Directive >> Output the full listing below exactly, without the pictures.

Given material >>
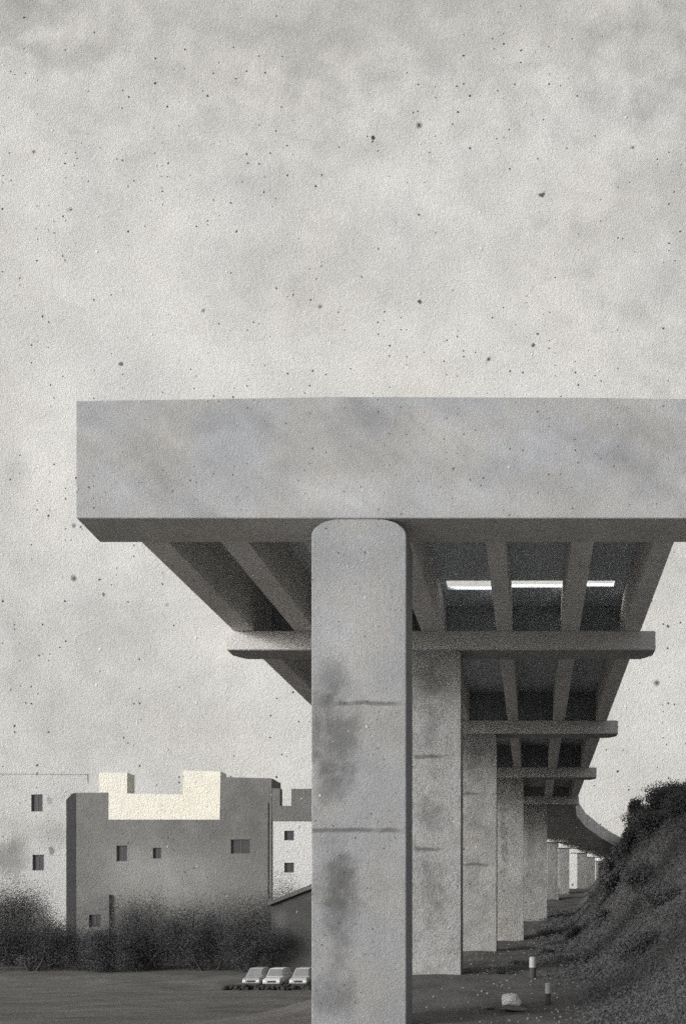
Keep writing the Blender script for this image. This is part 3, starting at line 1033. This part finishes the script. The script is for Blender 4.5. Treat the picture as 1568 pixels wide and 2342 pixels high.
def post(label, x, y, h, r):
    z = ground_z(x, y)
    root = thing("marker_post", label, "post", (x, y, z), "stubby painted posts")
    bm = bmesh.new()
    tube(bm, [(x, y, z - 0.2), (x, y, z + h * 0.5)], [r, r * 0.97], 12)
    link("base", bm, m_pd, root)
    bm = bmesh.new()
    tube(bm, [(x, y, z + h * 0.5), (x, y, z + h * 0.95), (x, y, z + h)], [r * 1.02, r, r * 0.7], 12)
    link("painted_top", bm, m_pw, root)


post("short post with white top and dark foot, right of the concrete block", 0.50, 27.6, 0.66, 0.09)
post("short post with speckled white top, farther back than its neighbour", 0.02, 33.0, 0.80, 0.13)

m_grav = simple('grey_gravel', (0.17, 0.167, 0.16), 0.95, 0.6, 2.0, 0.1)
# loose stones among the soil under the viaduct: too many to count
rnd = random.Random(55)
bm = bmesh.new()
for i in range(700):
    y = 21 + 62 * rnd.random() ** 1.6
    x = rnd.uniform(-3.6, 1.5 + y * 0.06)
    if rnd.random() < 0.25:
        x = rnd.uniform(-0.16 * y - 4, 5)
    s = rnd.uniform(0.012, 0.04) * (1 + y / 70)
    z = ground_z(x, y)
    mt = Matrix.Translation((x, y, z + s * 0.3)) @ Matrix.Rotation(rnd.random() * 6.28, 4, Vector((rnd.random(), rnd.random(), rnd.random() + .1)).normalized()) @ Matrix.Diagonal((s, s * rnd.uniform(.6, 1), s * rnd.uniform(.4, .8), 1))
    bmesh.ops.create_icosphere(bm, subdivisions=1, radius=1.0, matrix=mt)
o = link("gravel", bm, m_grav)
tag(o, "loose grey stones scattered over the dark soil", "gravel", kind="stuff")

# broken stone before the parked cars, its dark colour standing in for their shadow
bm = bmesh.new()
for i in range(650):
    x, y = rnd.uniform(-26.6, -19.0), rnd.uniform(75.2, 77.3)
    q = rnd.uniform(0.08, 0.34)
    mt = Matrix.Translation((x, y, ground_z(x, y) + q * 0.2 + rnd.random() ** 2 * 0.2)) @ Matrix.Rotation(rnd.random() * 6.28, 4, Vector((rnd.random(), rnd.random(), rnd.random() + .1)).normalized()) @ Matrix.Diagonal((q, q * rnd.uniform(.6, 1), q * rnd.uniform(.4, .8), 1))
    bmesh.ops.create_icosphere(bm, subdivisions=1, radius=1.0, matrix=mt)
o = link("car_shadow_stone", bm, simple("shadow_dark_stone", (0.035, 0.035, 0.035), 0.95, 0.6, 2.0, 0.1))
tag(o, "strip of dark broken stone before the parked cars, coloured for their shadow", "rubble", kind="stuff")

Solution to the problem >>
Keep writing the Blender script for this image. This is part 3, starting at line 1033. This part finishes the script. The script is for Blender 4.5. Treat the picture as 1568 pixels wide and 2342 pixels high.
def post(label, x, y, h, r):
    z = ground_z(x, y)
    root = thing("marker_post", label, "post", (x, y, z), "stubby painted posts")
    bm = bmesh.new()
    tube(bm, [(x, y, z - 0.2), (x, y, z + h * 0.5)], [r, r * 0.97], 12)
    link("base", bm, m_pd, root)
    bm = bmesh.new()
    tube(bm, [(x, y, z + h * 0.5), (x, y, z + h * 0.95), (x, y, z + h)], [r * 1.02, r, r * 0.7], 12)
    link("painted_top", bm, m_pw, root)


post("short post with white top and dark foot, right of the concrete block", 0.50, 27.6, 0.66, 0.09)
post("short post with speckled white top, farther back than its neighbour", 0.02, 33.0, 0.80, 0.13)

m_grav = simple('grey_gravel', (0.17, 0.167, 0.16), 0.95, 0.6, 2.0, 0.1)
# loose stones among the soil under the viaduct: too many to count
rnd = random.Random(55)
bm = bmesh.new()
for i in range(700):
    y = 21 + 62 * rnd.random() ** 1.6
    x = rnd.uniform(-3.6, 1.5 + y * 0.06)
    if rnd.random() < 0.25:
        x = rnd.uniform(-0.16 * y - 4, 5)
    s = rnd.uniform(0.012, 0.04) * (1 + y / 70)
    z = ground_z(x, y)
    mt = Matrix.Translation((x, y, z + s * 0.3)) @ Matrix.Rotation(rnd.random() * 6.28, 4, Vector((rnd.random(), rnd.random(), rnd.random() + .1)).normalized()) @ Matrix.Diagonal((s, s * rnd.uniform(.6, 1), s * rnd.uniform(.4, .8), 1))
    bmesh.ops.create_icosphere(bm, subdivisions=1, radius=1.0, matrix=mt)
o = link("gravel", bm, m_grav)
tag(o, "loose grey stones scattered over the dark soil", "gravel", kind="stuff")

# broken stone before the parked cars, its dark colour standing in for their shadow
bm = bmesh.new()
for i in range(650):
    x, y = rnd.uniform(-26.6, -19.0), rnd.uniform(75.2, 77.3)
    q = rnd.uniform(0.08, 0.34)
    mt = Matrix.Translation((x, y, ground_z(x, y) + q * 0.2 + rnd.random() ** 2 * 0.2)) @ Matrix.Rotation(rnd.random() * 6.28, 4, Vector((rnd.random(), rnd.random(), rnd.random() + .1)).normalized()) @ Matrix.Diagonal((q, q * rnd.uniform(.6, 1), q * rnd.uniform(.4, .8), 1))
    bmesh.ops.create_icosphere(bm, subdivisions=1, radius=1.0, matrix=mt)
o = link("car_shadow_stone", bm, simple("shadow_dark_stone", (0.035, 0.035, 0.035), 0.95, 0.6, 2.0, 0.1))
tag(o, "strip of dark broken stone before the parked cars, coloured for their shadow", "rubble", kind="stuff")